Qu’est-ce que la phénoménologie pour avoir son mot à dire sur le corps ? Une phénoménologie du corps, du phénomène du corps ? La phénoménologie, c’est, en un mot, étudier cet excès, la transcendance (phénoménologique) du phénomène du cor, ou devrions-nous dire la descendance, la ‘rétroscendance’ ou la trans-immanence du phénomène du cor sur tout ce qui viendrait le ramener sur une ou des déterminations, causales, scientifiques, ontologiques, théologiques, eidétiques, idéales, imaginaires, matérielles (le phénomène du corps n’est pas chose ou objet, c’est rien et c’est parce qu’il n’est rien qu’on ne peut pas, en principe, le prendre pour un moyen, utile – on le sait trop bien, on peut le décapiter, le torturer, l’exterminer – il n’y a pas de garantie, seul rempart : juste un excès à inventer, à narrer, à faire, à être, à vivre). Au profit de ce qui, reste inassimilable et irréductible, constitue l’énigme du corps, justement son excès, sa transcendance phénoménologique. Excès, solde, reste ou résidu dit phénoménologique apparenté à ce que Lacan appelle le Réel, non symbolisable et non spécularisable. Ce reste, comme le trou chez Lacan, jamais vous ne l’aurez, dit aussi la phénoménologie. Le pari de la méthode phénoménologique est de traiter cette transcendance phénoménologique ouverte sur l’abîme, de cet excès singulier, sans cependant ‘tomber’ ni sur une transcendance déterminée (tournant théologique de la phénoménologie française pointé par Dominique Janicaud), ni sur une immanence froide.

Il se fait que rencontrer le rien que phénomène de la phénoménologie, le rien que phénomène du corps, affole, dépossède, fait chuter, fait inventer, est imprévisible, événement, entre étrangeté et ignorance. C’est aussi l’énigme du cor.

Ainsi, une certaine philosophie fait le pari peut-être insensé et fou que tout n’est pas causal ou sous la coupe de la catégorie de causalité mais que tout, comme par exemple le corps, recèle un sens de l’expérience humaine qui échappe, un excès, et qui ne va pas de soi, ou plutôt qui interroge ce qui ne va pas de soi dans ce qui va de soi, dans ce qui va apparemment de soi.
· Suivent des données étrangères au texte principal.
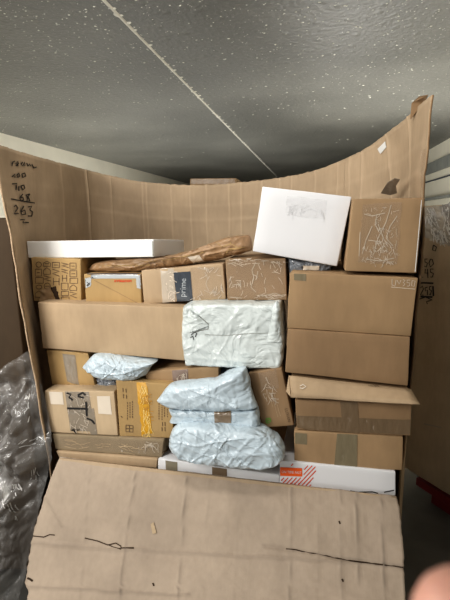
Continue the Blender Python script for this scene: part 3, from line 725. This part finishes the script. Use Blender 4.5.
# long white box across the bottom
wl = [P(158.3,458.3,1.222), P(279.3,475,1.222), P(279.3,487.5,1.222), P(157.8,471,1.222)]
wb = [p + Vector((0, .2, 0)) for p in wl]
wb[0] = P(167,446.5,1.222); wb[0] = wl[0] + Vector((.03, .12, 0)); wb[1] = wl[1] + Vector((0, .12, 0)); wb[2] = wl[2] + Vector((0, .12, 0)); wb[3] = wl[3] + Vector((.03, .12, 0))
vs, fs = hexa(wl + wb, amp=.0006, seed=77, bev=.002)
LW = link('long_white_box', vs, fs, M['whiteb'], origin=(wl[0].x, 1.28, wl[2].z)); tag(LW, 'narrow white box with brown tape patches under the soft mailers', 'box')
patch(LW, 'brown_tape', [(165.5,460.3),(177.5,462),(177.5,472),(166,470.6)], M['olive'], .001)
patch(LW, 'brown_tape', [(212,466.8),(227,468.8),(227,480.2),(212.3,478)], M['brown'], .001)

# ================================================================ neighbours
def gaylord(name, label, c0, front, side, z0, z1, mat, seed):
    """c0 corner, front & side: 2-D edge vectors"""
    z0 += .012; a = Vector((*c0, 0)); f = Vector((*front, 0)); s = Vector((*side, 0))
    g = [a+f, a, a, a+f, a+f+s, a+s, a+s, a+f+s]
    zz = [z1, z1, z0, z0, z1, z1, z0, z0]
    vs, fs = hexa([Vector((p.x, p.y, z)) for p, z in zip(g, zz)], cuts=14, bev=.006, amp=.004, seed=seed)
    o = link(name, vs, fs, mat, origin=((a+f*.5+s*.5).x, (a+f*.5+s*.5).y, z0)); return tag(o, label, 'pallet box')
zt = P(5, 218, 1.3).z
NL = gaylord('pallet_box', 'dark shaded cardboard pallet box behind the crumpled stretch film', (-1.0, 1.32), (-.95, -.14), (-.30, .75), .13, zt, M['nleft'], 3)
Fp1 = PZ(403, 470, .12); Fp2 = PZ(450, 500, .12); dv = (Fp2-Fp1).normalized()
zr = P(425, 205, 2.1).z
NRc = Fp1 - dv*.02; fr_ = (dv*.95).xy; pr_ = Vector((-dv.y, dv.x)).xy
if pr_.x < 0: pr_ = -pr_
NR = gaylord('pallet_box', 'worn cardboard pallet box with handwritten numbers and film-wrapped rim', (NRc+Vector((*fr_, 0))).xy, -fr_, pr_*.5, .13, zr, M['nright'], 9)
strokes(NR, 'handwriting', [[(428,259),(425.5,259),(425.5,262),(428,263),(427,267),(425,266)],[(431,259),(429.5,263),(431,267),(434,264),(433,259.5),(431,259)],[(423,277),(423.5,277.5)],[(426,269),(425.5,273),(429,273)],[(428,269),(428.5,278)],[(434,269),(431,269),(431,272),(434,273.5),(433,277),(431,277)]], 1.0, M['ink'], .004)
strokes(NR, 'handwriting', [[(421,288),(423,286),(424,289),(421,295),(424,295)],[(428,287),(425.5,288),(426,291),(428,290),(428,295)],[(432,286.5),(430,286.5),(430,289.5),(432,290.5),(431,295),(429.5,294)],[(420,299),(426,297),(433,300),(427,301.5),(428,304)]], 1.0, M['ink'], .004)
strokes(NR, 'handwriting', [[(419,283),(425,282.8),(434,283.2)]], 1.6, M['ink'], .004)
strokes(NR, 'handwriting', [[(421,296.5),(433,297)],[(433.5,286),(434,296)]], 1.6, M['ink'], .004)
strokes(NR, 'handwritten_mark', [[(434,245),(437,247),(436,251),(433,250),(434,245)]], 1.0, M['ink'], .004)
patch(NR, 'stretch_film', [(418,206),(462,203),(462,250),(422,236)], M['film2'], .006, nx=26, ny=20, jag=2, lift=.03)
crinkle(NR, [(424,208),(450,206),(450,238),(425,232)], 60, 15, w=.9, ang=75, L=(4, 12), off=.012, mat=M['white_label'], name='film_crease_glint')  # white strokes painted as sheen on the wrapped film
patch(NR, 'tape_scratch', [(424,423),(442,427),(442,428),(424,424.3)], M['paleT'], .003)
# its red pallet
RP = bpy.data.objects.new('red_pallet', None); C.objects.link(RP); pc = NRc.xy + fr_*.5 + pr_*.4; RP.location = (pc.x, pc.y, 0); RP['_o'] = (pc.x, pc.y, 0)
tag(RP, 'dark red plastic pallet under the handwritten pallet box', 'pallet')
def obb(name, c, fdir, L, sdir, W, z0, z1, mat, parent):
    a = Vector((*c, 0)); f = Vector((*(fdir*L), 0)); s = Vector((*(sdir*W), 0))
    g = [a, a+f, a+f, a, a+s, a+f+s, a+f+s, a+s]; zz = [z1, z1, z0, z0, z1, z1, z0, z0]
    vs, fs = hexa([Vector((p.x, p.y, z)) for p, z in zip(g, zz)], cuts=2, bev=.003, amp=0)
    return link(name, vs, fs, mat, parent)
d2 = dv.xy.normalized()
obb('deck', NRc.xy + d2*.10 + pr_*.01, d2, .82, pr_, .48, .075, .118, M['redp'], RP)
for k in (.10, .42, .74): obb('foot', NRc.xy + d2*(.07+k) + pr_*.05, d2, .12, pr_, .42, .0, .074, M['redp'], RP)
# pallets under the other two
def pallet(label, x0, x1, y0, y1):
    r = bpy.data.objects.new('wooden_pallet', None); C.objects.link(r); r.location = ((x0+x1)/2, (y0+y1)/2, 0); r['_o'] = tuple(r.location)
    tag(r, label, 'pallet')
    n = 5; w = (y1-y0)/n
    for k in range(n): block('deck_board', x0, x1, y0+k*w, y0+k*w+w*.8, .105, .127, M['wood'], r)
    for k in range(3): xx = x0+(x1-x0-.1)*k/2; block('bearer', xx, xx+.1, y0, y1-w*.2, 0, .105, M['wood'], r)
pallet('wooden pallet carrying the parcel-filled box', -.95, .28, 1.22, 2.1)
# stretch film heaped beside the parcel box
def film_sheet():
    nx, ny = 90, 130; vs = []
    def right(v):
        K_ = [(338,36),(352,30),(375,39),(400,47),(440,53),(458,53),(480,47),(520,37),(550,31),(575,26),(596,20),(640,8),(670,0)]
        for (a, b), (c, d) in zip(K_, K_[1:]):
            if v <= c: return b+(d-b)*(v-a)/(c-a)
        return 0
    for j in range(ny+1):
        for i in range(nx+1):
            s = i/nx; t = j/ny; top = 350 + (1-s)*62
            v = top + (650-top)*t; u = -55 + (right(v)+55)*s + 1.5*nz(v*.15, 4)*(1 if s == 1 else 0)
            k = (v-350)/250
            Y = 1.285 - .15*k - .05*math.sin(min(1, max(0, k))*math.pi)*(1-s*.6)
            x, z = u*.02, v*.02
            w = abs(nz(x*1.6+z*.9, z*1.3, 3)); w2 = abs(nz(x*3.3-z*2, z*3+x*2.2, 8)); w3 = abs(nz(x*8, z*7, 12))
            a = .10*w + .04*w2 + .016*w3
            # two big folds
            a += .05*math.exp(-((v-448-(u*.2))/14)**2) + .06*math.exp(-((u-8)/20)**2-((v-520)/42)**2)
            a *= min(1, (1-s)*4+.12)
            vs.append(P(u, v, Y) + Vector((0, -a, a*.1)))
    fs = [(j*(nx+1)+i, (j+1)*(nx+1)+i, (j+1)*(nx+1)+i+1, j*(nx+1)+i+1) for j in range(ny) for i in range(nx)]
    o = link('stretch_film', vs, fs, M['film'], origin=P(0, 600, 1.1).xy.to_3d())
    BV[o.name] = BVHTree.FromPolygons(vs, fs)
    wm = plain('film_glint', (.62, .61, .59), .2, .8, 30, .2, 0)
    for k, (q, n, a, l, w_) in enumerate((([(26,372),(36,376),(38,415),(24,425)], 8, 105, (3, 9), .6), ([(0,440),(44,430),(48,446),(0,455)], 9, -14, (4, 12), .5), ([(0,485),(20,482),(22,530),(0,545)], 34, 65, (1.5, 5), 1.0), ([(28,462),(46,458),(34,500),(26,500)], 8, 100, (2, 6), .6))):
        crinkle(o, q, n, 60+k, w=w_, ang=a, L=l, mat=wm, off=.002, name='film_crease_glint')  # bright strokes painted as highlights on the film folds
    tag(o, 'crumpled translucent grey stretch film hanging beside the parcel box', 'plastic film')
film_sheet()
# wrapped load standing behind
y3 = 3.0
a, b = P(191, 180, y3), P(237, 181, y3)
BL = carton('wrapped_carton', 'cardboard carton top with shiny tape just showing above the box rim', [(190,178.5),(236,178),(237,240),(189,240)], y3, .5, M['kraft'])
patch(BL, 'clear_tape', [(191,179),(235,178.8),(235,184),(191,184)], M['clear2'], .002, nx=14)
bz = P(210, 240, y3).z
BL2 = carton('tall_carton', 'tall cardboard stack base behind the parcel-filled box', [(150,241),(260,241),(260,240),(150,240)], y3, .6, M['kraft']) if False else None
zz0 = min((v.co.z for v in BL.data.vertices)) + BL['_o'][2]
BLc = Vector(BL['_o'])
block('lower_carton', BLc.x-.35, BLc.x+.35, y3-.05, y3+.6, 0, zz0, M['kraft'], origin=(BLc.x, y3+.3, 0))
tag(bpy.data.objects['lower_carton'], 'plain cardboard carton under the shiny-taped carton behind the rim', 'box')

# ================================================================ the photographer's fingertip
def cv(u, v, d): return EYE + R @ (Vector((u-225, 300-v, -F))*(d/F))
def finger():
    tip = cv(468, 626, .062); ax = (R @ Vector((.62, -.74, .18))).normalized()
    up = (R @ Vector((0, 0, 1))); sx = ax.cross(up).normalized(); up = sx.cross(ax)
    prof = [(-.0078, .0005), (-.0074, .0024), (-.0062, .0046), (-.004, .0064), (-.001, .0075), (.003, .0079), (.010, .0080), (.018, .0081), (.024, .0086), (.028, .0084), (.036, .0086), (.048, .0094), (.055, .0096), (.065, .0092), (.075, .010)]
    vs = []; n = 28
    for t, r in prof:
        bend = .12*max(0, t-.024)
        for i in range(n):
            a = 2*math.pi*i/n
            cr = 1 - .02*(abs(t-.026) < .003)
            vs.append(tip + ax*t - up*bend + sx*r*math.cos(a)*cr + up*r*.88*math.sin(a)*cr)
    fs = [(j*n+i, j*n+(i+1) % n, (j+1)*n+(i+1) % n, (j+1)*n+i) for j in range(len(prof)-1) for i in range(n)]
    fs += [tuple(range(n))[::-1], tuple((len(prof)-1)*n+i for i in range(n))]
    o = link('fingertip', vs, fs, M['skin'], origin=tip)
    tag(o, 'blurred pink fingertip of a person at the lens edge', 'finger')
    nv = []
    for j in range(7):
        t = -.0055 + .012*j/6
        for i in range(9):
            a = math.radians(-90 + (i-4)*13)
            r = .0079*min(1, .62+.5*(j/6)) + .0004
            nv.append(tip + ax*t + sx*r*math.cos(a) + up*r*.9*math.sin(a))
    nm = link('fingernail', nv, [(j*9+i, j*9+i+1, (j+1)*9+i+1, (j+1)*9+i) for j in range(6) for i in range(8)], plain('nail', (.7, .42, .36), .3, .5, 5, 0, 0), o)
finger()

# ================================================================ light
def area(name, loc, target, sx, sy, e, col):
    l = bpy.data.lights.new(name, 'AREA'); l.shape = 'RECTANGLE'; l.size = sx; l.size_y = sy; l.energy = e; l.color = col
    o = bpy.data.objects.new(name, l); C.objects.link(o); o.location = loc
    o.rotation_euler = (Vector(target)-Vector(loc)).to_track_quat('-Z', 'Y').to_euler(); return o
area('daylight_opening', (-1.5, -.3, 2.0), (-.75, 1.2, .9), .9, .7, 35, (1, .97, .92))
area('ceiling_fill', (-1.4, -1.2, .15), (-1.2, .8, 2.5), 2.0, 1.4, 21, (1, .98, .93))  # unseen fill lamp added to brighten the near ceiling
area('overhead_fill', (-.5, .85, 2.44), (-.45, 2.1, 1.5), 1.2, .35, 13, (1, .97, .92))  # added fill under the ceiling, brightens the back panel
area('far_fill', (-1.8, 6.0, .35), (-1.8, 6.4, 2.5), 3, 5, 75, (1, .99, .95))  # hidden fill lamp added to lift the ceiling further back
area('side_fill', (.75, 4.0, .5), (1.79, 3.7, 1.3), .7, 2.4, 70, (1, .98, .94))  # hidden lamp added to brighten the right wall
w = bpy.data.worlds.new('world'); bpy.context.scene.world = w; w.use_nodes = True
w.node_tree.nodes['Background'].inputs[0].default_value = (.92, .96, 1, 1); w.node_tree.nodes['Background'].inputs[1].default_value = .2
sc = bpy.context.scene; sc.view_settings.view_transform = 'Standard'; sc.view_settings.look = 'Medium High Contrast'
sc.view_settings.exposure = 0.15; sc.cycles.max_bounces = 8; sc.cycles.transparent_max_bounces = 12
# tidy working notes
for o in bpy.data.objects:
    for k in ('_o', '_d'):
        if k in o: del o[k]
Le pari que les ressources en sens débordent tout ce qu’on peut dire ou prédire, théoriser ou mettre en coordonnées scientifiques ou autres, pari de ce qu’il y a toujours plus, ou moins du reste, dans la phénoménalité. Corps toujours déjà parlant, au langage mais dont le sens est à produire, reste à faire, toujours à faire. Merleau-Ponty a cette phrase redoutable : « L’Etre est ce qui exige de nous création pour que nous en ayons l’expérience », l’être qui est la chair, pour lui le corps de chair et la chair du monde, est ce qui exige de nous création pour que nous en ayons l’expérience. C’est à une phénoménologie de l’invisible du corps (Merleau-Ponty) qu’on est mené, phénoménologie de l’inapparent (Heidegger), métaphysique phénoménologique du corps chez Richir qui donne du sens à ce qui n’existe pas comme le disait Valéry : « Il n’est rien de si beau que ce qui n’existe pas », car à créer, à faire, à vivre, corps à créer, corps à faire, corps à vivre et à détruire, à mourir bien évidemment.
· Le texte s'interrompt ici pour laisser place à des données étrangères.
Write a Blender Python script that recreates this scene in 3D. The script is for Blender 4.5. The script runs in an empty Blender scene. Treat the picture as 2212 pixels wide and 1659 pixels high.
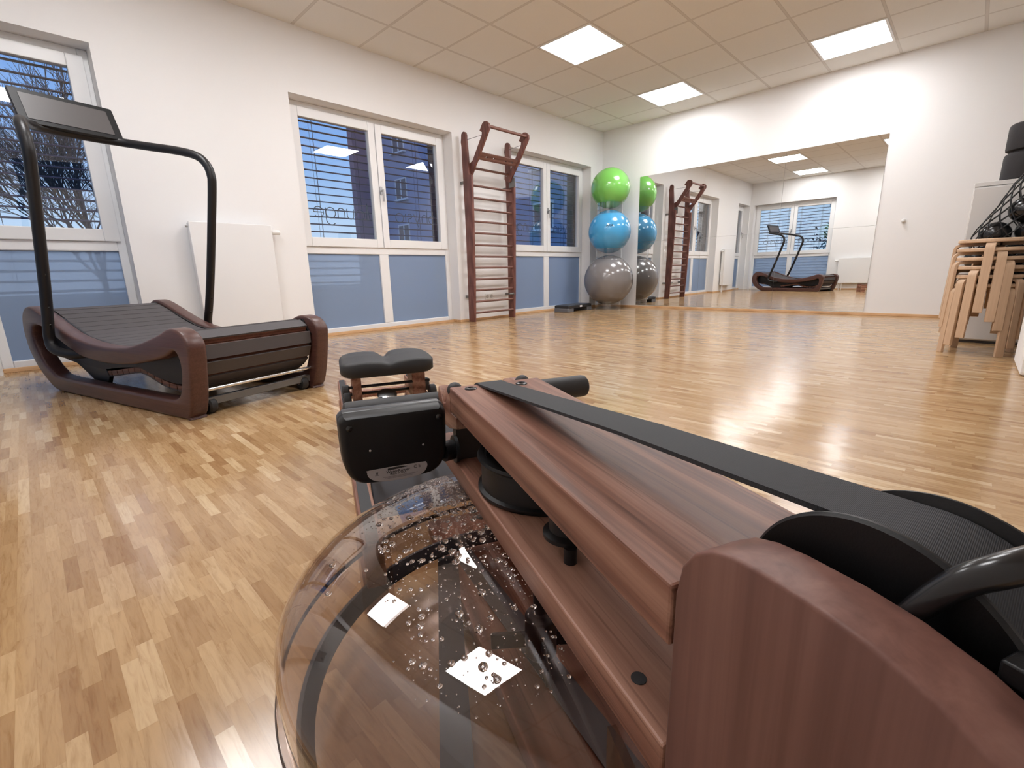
import bpy, bmesh, math, random
from mathutils import Vector, Matrix
rnd = random.Random(7)
PI = math.pi
sc = bpy.context.scene
COL = sc.collection
# ------------------------------------------------------------------ helpers
def link(o, parent=None):
    COL.objects.link(o)
    if parent is not None: o.parent = parent
    return o
def tag(o, label=None, cat=None, group=None, kind=None):
    if label: o['label'] = label
    if cat: o['category'] = cat
    if group: o['group'] = group
    if kind: o['kind'] = kind
    return o
def thing(name, label, cat, loc=(0, 0, 0), rz=0.0, group=None):
    o = bpy.data.objects.new(name, None); o.empty_display_size = .1
    link(o); o.location = loc; o.rotation_euler = (0, 0, rz)
    return tag(o, label, cat, group)
def copy_tree(o, parent=None):
    c = o.copy(); COL.objects.link(c)
    if parent is not None: c.parent = parent
    for ch in list(o.children): copy_tree(ch, c)
    return c

class MB:
    """collects shapes; build() links them as one mesh object"""
    def __init__(s): s.v = []; s.f = []; s.m = []; s.mi = 0
    def add(s, vs, fs):
        n = len(s.v); s.v += [tuple(v) for v in vs]
        for f in fs: s.f.append([i + n for i in f]); s.m.append(s.mi)
        return s
    def mat(s, i): s.mi = i; return s
    def box(s, x0, x1, y0, y1, z0, z1, M=None):
        vs = [Vector((x, y, z)) for x in (x0, x1) for y in (y0, y1) for z in (z0, z1)]
        if M is not None: vs = [M @ v for v in vs]
        return s.add(vs, [(0, 1, 3, 2), (4, 6, 7, 5), (0, 4, 5, 1), (2, 3, 7, 6), (0, 2, 6, 4), (1, 5, 7, 3)])
    def prism(s, pts, fn, d0, d1):
        """polygon pts (a,b) extruded between d0,d1; fn(a,b,d)->xyz"""
        n = len(pts); vs = [fn(a, b, d0) for a, b in pts] + [fn(a, b, d1) for a, b in pts]
        fs = [list(range(n))[::-1], list(range(n, 2 * n))] + [(i, (i + 1) % n, n + (i + 1) % n, n + i) for i in range(n)]
        return s.add(vs, fs)
    def tube(s, path, r, n=12, caps=True, closed=False, squash=None):
        P = [Vector(p) for p in path]; R = r if hasattr(r, '__len__') else [r] * len(P)
        N = len(P); vs = []; up = None
        for i in range(N):
            a = P[(i - 1) % N] if (i > 0 or closed) else P[i]; b = P[(i + 1) % N] if (i < N - 1 or closed) else P[i]
            t = (b - a).normalized()
            if up is None:
                up = Vector((0, 0, 1)) if abs(t.z) < .9 else Vector((0, 1, 0))
            u = (up - t * up.dot(t)).normalized(); w = t.cross(u); up = u
            for k in range(n):
                an = 2 * PI * k / n; ca, sa = math.cos(an), math.sin(an)
                if squash: ca *= squash
                vs.append(P[i] + u * (ca * R[i]) + w * (sa * R[i]))
        fs = []
        for i in range(N if closed else N - 1):
            j = (i + 1) % N
            for k in range(n): fs.append((i * n + k, i * n + (k + 1) % n, j * n + (k + 1) % n, j * n + k))
        if caps and not closed:
            fs.append(list(range(n))[::-1]); fs.append([(N - 1) * n + k for k in range(n)])
        return s.add(vs, fs)
    def cyl(s, a, b, r, n=24, r2=None): return s.tube([a, b], [r, r if r2 is None else r2], n)
    def rod(s, a, b, r, n=20, e=.4):
        """cylinder with rounded ends"""
        a = Vector(a); b = Vector(b); t = (b - a).normalized()
        path = []; rr = []
        for k in range(5):
            q = PI / 2 * k / 4; path.append(a + t * (r * e * (1 - math.cos(PI / 2 - q)) if False else r * e * (1 - math.cos(q)) * 0 + r * e * (1 - math.sin(PI / 2 - q)) * 0)); rr.append(r)
        path = [a + t * (r * e * (1 - math.cos(PI / 2 * k / 4))) for k in range(0)]
        prof = [(0, .55), (.12, .8), (.4, .95), (1, 1)]
        path = [a + t * (r * e * u) for u, _ in prof] + [b - t * (r * e * u) for u, _ in prof[::-1]]
        return s.tube(path, [r * w for _, w in prof] + [r * w for _, w in prof[::-1]], n)
    def lathe(s, prof, c=(0, 0, 0), n=48, M=None, cap=True):
        """prof [(r,z)] around z through c"""
        c = Vector(c); vs = []; ids = []
        for r, z in prof:
            if r < 1e-6: ids.append([len(vs)]); vs.append(Vector((0, 0, z)))
            else:
                ids.append(list(range(len(vs), len(vs) + n)))
                vs += [Vector((r * math.cos(2 * PI * k / n), r * math.sin(2 * PI * k / n), z)) for k in range(n)]
        if M is not None: vs = [M @ v for v in vs]
        vs = [v + c for v in vs]; fs = []
        for A, B_ in zip(ids, ids[1:]):
            if len(A) == 1 and len(B_) == 1: continue
            for k in range(n):
                if len(A) == 1: fs.append((A[0], B_[k], B_[(k + 1) % n]))
                elif len(B_) == 1: fs.append((A[k], A[(k + 1) % n], B_[0]))
                else: fs.append((A[k], A[(k + 1) % n], B_[(k + 1) % n], B_[k]))
        return s.add(vs, fs)
    def sphere(s, c, r, n=24, m=16, sq=(1, 1, 1)):
        prof = [(0, -r)] + [(r * math.cos(a), r * math.sin(a)) for a in [-PI / 2 + PI * k / m for k in range(1, m)]] + [(0, r)]
        k0 = len(s.v); s.lathe(prof, (0, 0, 0), n)
        for i in range(k0, len(s.v)):
            v = s.v[i]; s.v[i] = (c[0] + v[0] * sq[0], c[1] + v[1] * sq[1], c[2] + v[2] * sq[2])
        return s
    def build(s, name, mats, parent=None, bevel=0, smooth=35, seg=2, sub=0):
        me = bpy.data.meshes.new(name); me.from_pydata(s.v, [], s.f)
        if not isinstance(mats, (list, tuple)): mats = [mats]
        for m in mats: me.materials.append(m)
        me.polygons.foreach_set('material_index', s.m)
        bm = bmesh.new(); bm.from_mesh(me); bmesh.ops.recalc_face_normals(bm, faces=bm.faces); bm.to_mesh(me); bm.free()
        if smooth: me.shade_smooth(); me.set_sharp_from_angle(angle=math.radians(smooth))
        me.update(); o = link(bpy.data.objects.new(name, me), parent)
        if bevel:
            b = o.modifiers.new('bevel', 'BEVEL'); b.width = bevel; b.segments = seg; b.limit_method = 'ANGLE'; b.angle_limit = math.radians(40)
        if sub:
            b = o.modifiers.new('sub', 'SUBSURF'); b.levels = sub; b.render_levels = sub
        return o

def split_build(mb, name, mats, parent=None, **kw):
    """one object per connected piece"""
    par = list(range(len(mb.v)))
    def find(i):
        while par[i] != i: par[i] = par[par[i]]; i = par[i]
        return i
    for f in mb.f:
        for i in f[1:]: par[find(i)] = find(f[0])
    groups = {}
    for fi, f in enumerate(mb.f): groups.setdefault(find(f[0]), []).append(fi)
    out = []
    for fis in groups.values():
        p = MB(); idx = {}
        for fi in fis:
            for i in mb.f[fi]:
                if i not in idx: idx[i] = len(p.v); p.v.append(mb.v[i])
            p.f.append([idx[i] for i in mb.f[fi]]); p.m.append(mb.m[fi])
        out.append(p.build(name, mats, parent, **kw))
    return out

def smoothpts(pts, n=4, closed=False):
    """catmull-rom through points of any dimension"""
    P = [Vector(p) for p in pts]; N = len(P); out = []
    rng = range(N) if closed else range(N - 1)
    for i in rng:
        p0 = P[(i - 1) % N] if (closed or i > 0) else P[i]; p1 = P[i]; p2 = P[(i + 1) % N]
        p3 = P[(i + 2) % N] if (closed or i + 2 < N) else p2
        for k in range(n):
            t = k / n
            out.append(.5 * ((2 * p1) + (p2 - p0) * t + (2 * p0 - 5 * p1 + 4 * p2 - p3) * t * t + (3 * p1 - p0 - 3 * p2 + p3) * t ** 3))
    if not closed: out.append(P[-1])
    return out
def plate2d(name, loops, half, bev, fn, mat, parent, res=1, smooth=50):
    """2D outline(s) with holes -> solid of half thickness; fn(x,y,z)->xyz"""
    cu = bpy.data.curves.new('outline', 'CURVE'); cu.dimensions = '2D'; cu.fill_mode = 'BOTH'
    cu.extrude = half - bev; cu.bevel_depth = bev; cu.bevel_resolution = 2; cu.offset = -bev
    for L in loops:
        sp = cu.splines.new('POLY'); sp.points.add(len(L) - 1)
        for i, p in enumerate(L): sp.points[i].co = (p[0], p[1], 0, 1)
        sp.use_cyclic_u = True
    tmp = bpy.data.objects.new('outline', cu); COL.objects.link(tmp)
    dg = bpy.context.evaluated_depsgraph_get(); me = bpy.data.meshes.new_from_object(tmp.evaluated_get(dg))
    COL.objects.unlink(tmp); bpy.data.objects.remove(tmp); bpy.data.curves.remove(cu)
    bm = bmesh.new(); bm.from_mesh(me); bmesh.ops.remove_doubles(bm, verts=bm.verts, dist=1e-5)
    for v in bm.verts: v.co = Vector(fn(*v.co))
    bmesh.ops.recalc_face_normals(bm, faces=bm.faces); bm.to_mesh(me); bm.free()
    me.name = name; me.materials.clear(); me.materials.append(mat)
    me.polygons.foreach_set('material_index', [0] * len(me.polygons))
    me.shade_smooth(); me.set_sharp_from_angle(angle=math.radians(smooth))
    return link(bpy.data.objects.new(name, me), parent)
def text_mesh(mb, txt, size, fn, off=0.0, align='CENTER', ext=0.0003):
    cu = bpy.data.curves.new('t', 'FONT'); cu.body = txt; cu.size = size; cu.extrude = ext; cu.align_x = align; cu.offset = off
    tmp = bpy.data.objects.new('t', cu); COL.objects.link(tmp)
    dg = bpy.context.evaluated_depsgraph_get(); me = bpy.data.meshes.new_from_object(tmp.evaluated_get(dg))
    mb.add([fn(*v.co) for v in me.vertices], [list(p.vertices) for p in me.polygons])
    COL.objects.unlink(tmp); bpy.data.objects.remove(tmp); bpy.data.curves.remove(cu); bpy.data.meshes.remove(me)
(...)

En conclusion, afin d’ouvrir toutes ces questions à la discussion, nous appelons donc ‘ce corps’ ‘gonflement de l’âme’ dont parle Merleau-Ponty, cette ‘âme’ ‘excès du corps’ dont il est question chez Marc Richir ou cette ‘genèse du corps’ que ‘l’âme abrite en soi’ et où ‘le corps est la genèse de l’âme’ pour Max Loreau, ce corps qui n’est pas encore ou plus dialectisé en opposition ou en monisme, nous nommons ce corps, le cor, c o r, ce qui à même le corps en tisse son énigme, en sus du corps physico-chimique, certes nécessaire mais non suffisant, que la science objective institue et traite avec plus ou moins de succès. Cor alors vécu, cor du vivre incarné, cor d’une communauté inavouable dirait Blanchot, cor phénoménologique, cor masse et rythme, cor fort singulier car, et c’est là toute la difficulté, cor non spatial et non temporel, cor certes pas immortel mais pourquoi pas éternel.